2016年10月25日 公開
2021年08月23日 更新
――最近は地方自治体の仕事を多くされていますね。
村松 「プロジェクションマッピングをしてほしい」という連絡をいただくことが増えたのです。でも、行って話を聞いてみると、「プロジェクションマッピングじゃなくてもいいんじゃないか」と思うことが多いんですね。要は誘客が目的だったりする。そこで、「2日間のイベントでこれだけのお金を使うよりも、あとに残るもののほうがいいんじゃないでしょうか。それには、こうやりましょう」と提案をさせていただいたりして、コンサル的な仕事になってきています。我々はクリエイティビティの会社で、手法はなんでもアリ。そのクリエイティビティで課題解決をしているわけです。
――具体的には、どういうことをされているのですか?
村松 「未来創造プロジェクト」という名前でやっているのですが、たとえば僕の出身地である大阪府堺市では、地元の高校生と一緒にプロジェクションマッピングの制作をしました。
はじめは、世界遺産登録を目指している大山古墳のプロモーションも兼ねて、博物館の前でプロジェクションマッピングをやってほしいという話でしたが、それでは東京や大阪の中心でやるような効果は得られないだろうと思ったんです。そこで、「僕のショーを上演するのではなく、堺の次世代を担う子たちと一緒に作品を作る教育プログラムにしましょう」と提案しました。

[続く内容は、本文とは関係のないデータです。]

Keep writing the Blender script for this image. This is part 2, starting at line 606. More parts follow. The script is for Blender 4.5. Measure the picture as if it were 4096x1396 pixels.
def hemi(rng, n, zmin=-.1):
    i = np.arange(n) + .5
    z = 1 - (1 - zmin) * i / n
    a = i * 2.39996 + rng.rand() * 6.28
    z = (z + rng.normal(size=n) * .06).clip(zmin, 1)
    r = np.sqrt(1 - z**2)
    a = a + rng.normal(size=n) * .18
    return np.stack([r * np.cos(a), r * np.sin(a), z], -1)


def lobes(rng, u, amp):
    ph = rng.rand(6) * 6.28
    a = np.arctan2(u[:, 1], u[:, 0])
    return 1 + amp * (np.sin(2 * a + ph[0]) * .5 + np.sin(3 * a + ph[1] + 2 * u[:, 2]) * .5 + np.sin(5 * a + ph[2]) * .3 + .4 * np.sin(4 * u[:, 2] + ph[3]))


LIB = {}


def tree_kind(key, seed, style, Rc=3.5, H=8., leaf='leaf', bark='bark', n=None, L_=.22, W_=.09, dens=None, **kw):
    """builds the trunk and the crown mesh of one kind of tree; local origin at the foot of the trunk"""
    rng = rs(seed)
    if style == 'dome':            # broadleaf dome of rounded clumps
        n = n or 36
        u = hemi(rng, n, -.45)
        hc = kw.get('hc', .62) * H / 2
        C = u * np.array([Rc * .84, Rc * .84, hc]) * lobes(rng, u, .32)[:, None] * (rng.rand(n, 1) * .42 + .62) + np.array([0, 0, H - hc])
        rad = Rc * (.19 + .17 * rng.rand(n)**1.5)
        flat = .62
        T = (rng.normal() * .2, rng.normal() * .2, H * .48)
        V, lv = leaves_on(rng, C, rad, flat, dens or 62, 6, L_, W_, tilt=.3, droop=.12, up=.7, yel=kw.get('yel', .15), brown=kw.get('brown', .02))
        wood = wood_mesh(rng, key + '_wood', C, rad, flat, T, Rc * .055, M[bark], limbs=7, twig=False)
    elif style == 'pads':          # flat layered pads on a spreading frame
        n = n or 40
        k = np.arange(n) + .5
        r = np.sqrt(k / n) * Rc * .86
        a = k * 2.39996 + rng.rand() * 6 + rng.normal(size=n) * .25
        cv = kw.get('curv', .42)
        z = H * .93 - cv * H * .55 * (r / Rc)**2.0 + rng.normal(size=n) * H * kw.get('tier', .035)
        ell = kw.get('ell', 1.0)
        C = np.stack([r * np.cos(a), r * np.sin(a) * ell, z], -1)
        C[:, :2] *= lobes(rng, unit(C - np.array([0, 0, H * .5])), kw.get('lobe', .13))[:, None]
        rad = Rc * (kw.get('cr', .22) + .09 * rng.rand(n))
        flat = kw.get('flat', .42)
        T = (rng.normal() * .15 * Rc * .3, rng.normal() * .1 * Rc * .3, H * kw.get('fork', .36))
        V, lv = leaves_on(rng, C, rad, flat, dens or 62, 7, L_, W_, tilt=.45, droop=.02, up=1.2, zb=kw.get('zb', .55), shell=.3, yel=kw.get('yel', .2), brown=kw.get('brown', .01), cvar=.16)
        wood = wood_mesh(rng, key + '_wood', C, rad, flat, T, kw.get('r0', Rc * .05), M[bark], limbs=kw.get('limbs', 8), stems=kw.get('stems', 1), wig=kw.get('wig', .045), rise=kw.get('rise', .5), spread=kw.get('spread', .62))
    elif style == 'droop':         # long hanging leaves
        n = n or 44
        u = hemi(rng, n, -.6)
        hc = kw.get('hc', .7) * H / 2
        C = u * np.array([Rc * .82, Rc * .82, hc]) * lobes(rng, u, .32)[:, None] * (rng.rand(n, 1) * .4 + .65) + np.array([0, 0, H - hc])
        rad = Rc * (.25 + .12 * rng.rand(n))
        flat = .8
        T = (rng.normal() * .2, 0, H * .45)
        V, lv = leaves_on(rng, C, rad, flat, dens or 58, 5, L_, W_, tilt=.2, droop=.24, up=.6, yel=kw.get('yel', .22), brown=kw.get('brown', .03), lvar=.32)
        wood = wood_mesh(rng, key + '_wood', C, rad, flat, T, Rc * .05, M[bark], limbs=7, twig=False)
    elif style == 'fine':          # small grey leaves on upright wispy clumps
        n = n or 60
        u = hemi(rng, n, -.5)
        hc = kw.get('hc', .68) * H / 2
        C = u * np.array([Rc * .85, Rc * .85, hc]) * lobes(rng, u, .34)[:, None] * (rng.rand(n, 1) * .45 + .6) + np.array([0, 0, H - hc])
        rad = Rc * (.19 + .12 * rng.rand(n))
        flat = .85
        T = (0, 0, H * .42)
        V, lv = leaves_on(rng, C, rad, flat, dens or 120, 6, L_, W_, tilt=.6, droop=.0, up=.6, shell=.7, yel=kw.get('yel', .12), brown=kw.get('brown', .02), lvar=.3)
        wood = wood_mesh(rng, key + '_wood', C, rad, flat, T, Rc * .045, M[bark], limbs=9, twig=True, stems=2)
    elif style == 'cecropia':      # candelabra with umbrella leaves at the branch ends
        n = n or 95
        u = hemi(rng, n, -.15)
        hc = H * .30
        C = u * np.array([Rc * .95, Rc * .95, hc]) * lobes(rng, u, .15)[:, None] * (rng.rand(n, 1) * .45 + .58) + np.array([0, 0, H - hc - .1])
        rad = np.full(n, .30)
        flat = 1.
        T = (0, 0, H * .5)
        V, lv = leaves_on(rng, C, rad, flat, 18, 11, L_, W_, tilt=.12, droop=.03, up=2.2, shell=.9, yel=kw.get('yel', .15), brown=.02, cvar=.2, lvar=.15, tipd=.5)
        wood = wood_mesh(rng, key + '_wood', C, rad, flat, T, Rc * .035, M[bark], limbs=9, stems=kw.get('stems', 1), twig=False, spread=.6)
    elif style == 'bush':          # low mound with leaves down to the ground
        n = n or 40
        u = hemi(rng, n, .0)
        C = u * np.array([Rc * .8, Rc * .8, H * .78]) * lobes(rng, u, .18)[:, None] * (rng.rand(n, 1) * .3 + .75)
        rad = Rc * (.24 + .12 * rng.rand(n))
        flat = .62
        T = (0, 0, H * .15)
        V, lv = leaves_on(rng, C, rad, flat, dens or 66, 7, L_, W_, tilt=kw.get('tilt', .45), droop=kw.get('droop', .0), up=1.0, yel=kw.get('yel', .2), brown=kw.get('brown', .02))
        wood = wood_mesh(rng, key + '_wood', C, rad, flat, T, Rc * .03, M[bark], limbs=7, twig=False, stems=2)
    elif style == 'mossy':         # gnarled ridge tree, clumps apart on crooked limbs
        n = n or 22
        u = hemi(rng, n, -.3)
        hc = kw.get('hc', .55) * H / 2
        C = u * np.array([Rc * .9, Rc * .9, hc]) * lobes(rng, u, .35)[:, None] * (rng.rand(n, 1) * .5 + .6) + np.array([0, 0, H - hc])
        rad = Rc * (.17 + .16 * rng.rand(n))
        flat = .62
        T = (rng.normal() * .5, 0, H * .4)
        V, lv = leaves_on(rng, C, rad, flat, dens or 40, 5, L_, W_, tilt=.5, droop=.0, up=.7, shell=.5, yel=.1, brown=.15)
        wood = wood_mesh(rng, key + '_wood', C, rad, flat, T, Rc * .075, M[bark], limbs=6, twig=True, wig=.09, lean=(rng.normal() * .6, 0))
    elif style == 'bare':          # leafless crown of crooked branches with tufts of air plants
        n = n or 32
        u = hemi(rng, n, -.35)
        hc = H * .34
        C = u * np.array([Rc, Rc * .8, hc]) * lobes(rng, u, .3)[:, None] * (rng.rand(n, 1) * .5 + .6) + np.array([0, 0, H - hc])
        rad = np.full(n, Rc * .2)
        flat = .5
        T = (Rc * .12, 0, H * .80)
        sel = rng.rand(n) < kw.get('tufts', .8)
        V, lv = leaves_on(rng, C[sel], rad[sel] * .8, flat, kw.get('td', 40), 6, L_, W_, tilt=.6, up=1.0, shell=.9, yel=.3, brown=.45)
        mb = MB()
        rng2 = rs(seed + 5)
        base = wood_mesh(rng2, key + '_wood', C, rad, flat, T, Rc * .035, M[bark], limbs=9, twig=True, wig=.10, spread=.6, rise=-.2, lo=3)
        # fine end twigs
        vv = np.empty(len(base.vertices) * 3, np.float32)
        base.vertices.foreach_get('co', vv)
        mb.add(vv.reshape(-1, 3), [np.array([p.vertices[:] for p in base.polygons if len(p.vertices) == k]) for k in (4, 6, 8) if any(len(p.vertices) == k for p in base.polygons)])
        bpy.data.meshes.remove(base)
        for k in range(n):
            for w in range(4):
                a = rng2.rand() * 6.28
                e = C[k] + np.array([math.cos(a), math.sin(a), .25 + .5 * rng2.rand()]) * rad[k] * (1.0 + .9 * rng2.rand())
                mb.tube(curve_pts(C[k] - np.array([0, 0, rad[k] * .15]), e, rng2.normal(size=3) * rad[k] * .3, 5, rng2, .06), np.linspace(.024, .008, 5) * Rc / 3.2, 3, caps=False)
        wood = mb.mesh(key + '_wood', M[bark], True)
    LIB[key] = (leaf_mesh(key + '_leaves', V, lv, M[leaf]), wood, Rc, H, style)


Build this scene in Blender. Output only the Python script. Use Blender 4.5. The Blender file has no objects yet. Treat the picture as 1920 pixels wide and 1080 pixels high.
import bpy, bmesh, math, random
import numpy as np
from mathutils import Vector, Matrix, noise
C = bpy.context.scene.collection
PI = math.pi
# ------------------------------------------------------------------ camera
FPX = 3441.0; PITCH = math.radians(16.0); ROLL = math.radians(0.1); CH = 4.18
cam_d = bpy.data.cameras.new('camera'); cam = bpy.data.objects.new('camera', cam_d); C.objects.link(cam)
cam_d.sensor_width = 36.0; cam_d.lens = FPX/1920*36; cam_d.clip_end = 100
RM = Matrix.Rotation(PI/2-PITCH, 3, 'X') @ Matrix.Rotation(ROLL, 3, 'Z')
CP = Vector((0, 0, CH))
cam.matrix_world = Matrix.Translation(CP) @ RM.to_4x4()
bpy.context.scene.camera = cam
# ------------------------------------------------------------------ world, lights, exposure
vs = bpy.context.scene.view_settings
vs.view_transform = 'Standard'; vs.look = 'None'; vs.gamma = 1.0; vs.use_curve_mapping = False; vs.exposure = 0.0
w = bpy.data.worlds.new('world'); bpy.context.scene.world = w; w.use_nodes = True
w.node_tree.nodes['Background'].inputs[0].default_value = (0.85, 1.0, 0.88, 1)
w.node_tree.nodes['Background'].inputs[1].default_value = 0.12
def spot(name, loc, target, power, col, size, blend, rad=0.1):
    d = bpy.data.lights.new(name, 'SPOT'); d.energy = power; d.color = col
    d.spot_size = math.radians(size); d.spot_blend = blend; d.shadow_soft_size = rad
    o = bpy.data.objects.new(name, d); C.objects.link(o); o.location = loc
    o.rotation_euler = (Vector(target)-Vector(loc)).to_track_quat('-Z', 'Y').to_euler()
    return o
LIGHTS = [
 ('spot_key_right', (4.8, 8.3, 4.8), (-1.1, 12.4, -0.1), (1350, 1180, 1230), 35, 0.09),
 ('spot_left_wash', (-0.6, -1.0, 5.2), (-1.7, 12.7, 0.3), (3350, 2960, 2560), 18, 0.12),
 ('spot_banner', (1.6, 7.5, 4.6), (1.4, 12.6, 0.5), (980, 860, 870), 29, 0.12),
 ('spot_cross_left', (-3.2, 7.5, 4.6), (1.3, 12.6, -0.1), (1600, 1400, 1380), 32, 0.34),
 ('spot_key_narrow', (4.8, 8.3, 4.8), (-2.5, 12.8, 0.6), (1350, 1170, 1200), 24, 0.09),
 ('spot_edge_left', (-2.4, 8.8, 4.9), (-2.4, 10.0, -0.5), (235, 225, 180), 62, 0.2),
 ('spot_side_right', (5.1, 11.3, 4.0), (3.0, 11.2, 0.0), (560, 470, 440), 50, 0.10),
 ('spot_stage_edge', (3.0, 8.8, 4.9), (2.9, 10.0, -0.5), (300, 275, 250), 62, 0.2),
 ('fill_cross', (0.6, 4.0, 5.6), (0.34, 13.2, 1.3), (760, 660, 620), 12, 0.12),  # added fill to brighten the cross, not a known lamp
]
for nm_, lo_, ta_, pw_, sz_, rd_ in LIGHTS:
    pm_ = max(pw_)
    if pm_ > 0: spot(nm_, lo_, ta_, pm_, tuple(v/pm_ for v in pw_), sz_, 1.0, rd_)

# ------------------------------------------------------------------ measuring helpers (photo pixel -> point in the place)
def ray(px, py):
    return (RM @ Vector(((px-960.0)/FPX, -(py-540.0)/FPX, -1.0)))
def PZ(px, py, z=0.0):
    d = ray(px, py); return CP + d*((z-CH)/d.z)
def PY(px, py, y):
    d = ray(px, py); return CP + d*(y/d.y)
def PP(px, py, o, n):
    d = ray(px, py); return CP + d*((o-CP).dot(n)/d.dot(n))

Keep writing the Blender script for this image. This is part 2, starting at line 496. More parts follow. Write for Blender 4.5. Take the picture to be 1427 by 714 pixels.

その結果、「堺の高校生が、堺出身で東京駅のプロジェクションマッピングを手がけたアーティストと一緒に、堺の未来のために、堺を題材にしたプロジェクションマッピングを作る」というワークショップが面白いということで、NHKと関西テレビに追いかけてもらえました。おかげでプロモーション効果が高くなりましたし、ショーの意味あいも深まって、堺市民の「自分たちの街を盛り上げよう」という気運も高まりました。
『SAKAI NIGHT MUSIUM』
気仙沼の高校生ともワークショップをしました。その高校の校舎は津波で流されてしまって、プレハブの仮設校舎で授業をしていたんです。入学から卒業まで、仮設校舎しか知らない生徒が出てきて、校長先生が「生徒たちに校舎の思い出を何か残してあげたい」と泣いていらっしゃると人づてに聞きました。そこで僕は、「これからの気仙沼を作っていく子たちと一緒に、プレハブの校舎を日本一の校舎にしよう」というプロジェクトを提案しました。プレハブの校舎に高校生が作ったプロジェクションマッピングを投影し、卒業生に「自分たちの校舎が最高だった」という思い出にしてもらう卒業イベントです。
次世代の子たちが、何を考えて、何を見せたいと思って、何を作ったのか。これが何よりも重要だと思っています。そのメッセージは、地元の人に見てもらったり、ニュースで報道されたりして伝わっていく。これは「村松という人がよそからやってきてプロジェクションマッピングをやった」というのとは全然違います。僕は気仙沼の人間ではないし、これから気仙沼で生きていくわけではありません。気仙沼で生きていくのは、彼らなのです。
気仙沼での『日本一の校舎プロジェクト』
堺には堺の未来創造があり、気仙沼には気仙沼の未来創造があるわけです。それぞれの場所に、それぞれの未来創造がある。地域ごとに違った過去や現在があり、違う課題があります。だから、作るべき未来も地域ごとに違うのです。
――企業のクライアントとは、どのような仕事をされているのですか?
村松 結局、クリエイティビティで課題解決するということは同じです。
失われた20年の間、日本の企業はひたすら合理化を進めてきました。それなのに、iPhoneのような製品が現われたら一気に負けてしまう。あるいは、売れても利益が出ない構造になってしまった。だから今では合理化の限界を感じていて、これを突破するには創造性が必要だと思うようになっています。しかし、創造性が急に高まることはありません。
そこで、我々に創造性を期待していただいています。技術などのリソースを見せていただいて、R&Dを一緒にやるケースが多いですね。
――最後に、これからとくに注力される事業をお教えください。
村松 我々は変化し続けるので、これと決めているものはありません。ただ、街づくりの仕事は多くなっていますね。僕は「日本一の星空の村」である長野県阿智村のブランディングディレクターも務めていて、村の方々と一緒に10年後までの村おこしの絵を描いています。地方創生の大成功例になりつつあるので、ぜひ楽しみにしていてください。